2. 本条1に定める協議及び協力はまた、国際連合の枠内の適切な国際的な手続を援用することによってかつ国際連合憲章に基づいて行うことができる。この援用はこの条約の締約国の諮問委員会の役務の利用を含めることができる。
3. この条約の締約国の諮問委員会は、この条約のいずれかの締約国の要請の後1カ月以内に寄託者が招集するものとする。いずれの締約国も同委員会の委員をつとめる一人の代表を任命することができる。
第6条 この条約の各締約国は、その管轄下又は管理下にあるいずれの場所においても、この条約の規定に反する活動を行うことを禁止し又は妨げるために、その憲法上の要件を満たすのに必要と考えられる国内措置を採択することを約束する。
第7条 この条約のいかなる規定も、国際連合憲章に基づく国家の権利及び義務に影響するものではない。
第8条 この条約の履行に関連して生ずるいずれの紛争も国際連合憲章に定める手続を援用することによって専ら平和的な手段によって解決するものとする。
第9条 この条約の存続期間は無期限とする。
第10条
1. この条約は、ニューヨークの国際連合本部で署名のためにすべての国家に開放するものとする。

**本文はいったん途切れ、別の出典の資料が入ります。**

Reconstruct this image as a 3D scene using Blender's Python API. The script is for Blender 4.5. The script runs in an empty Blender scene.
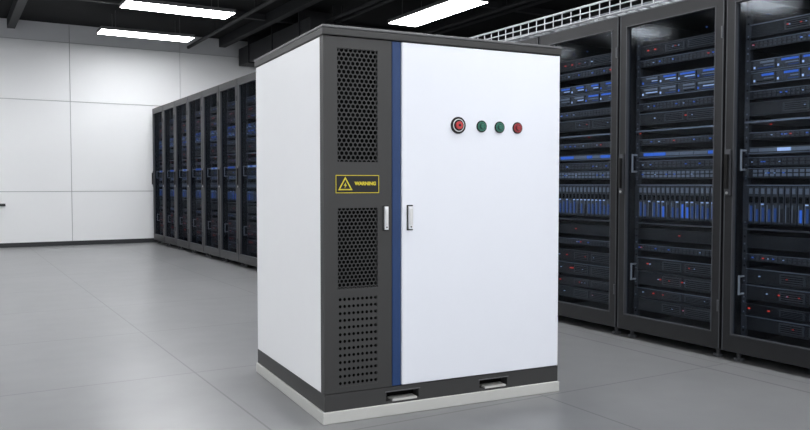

いずれの国も、本条3の規定に基づく効力発生以前にこの条約に調印しない場合には、いつでもこの条約に加入することができる。
2. この条約は署名国による批准を必要とする。批准書及び加入書は国際連合事務総長に寄託するものとする。
3. この条約は、第5番目の批准書の国際連合事務総長への寄託によって、批准書を寄託した国の間で効力を生ずるものとする。ただし、ソビエト社会主義共和国連邦及びアメリカ合衆国が批准書を寄託していることを条件とする。
4. この条約の効力発生の後に、批准書又は加入書を寄託する国については、条約はその批准書又は加入書の寄託の日に効力を生ずるものとする。
5. 国際連合事務総長は、すべての署名国及び加入国に、この条約の各々の署名の日、各々の批准書及び加入書の寄託の日、効力発生の日その他の通告を迅速に通知する。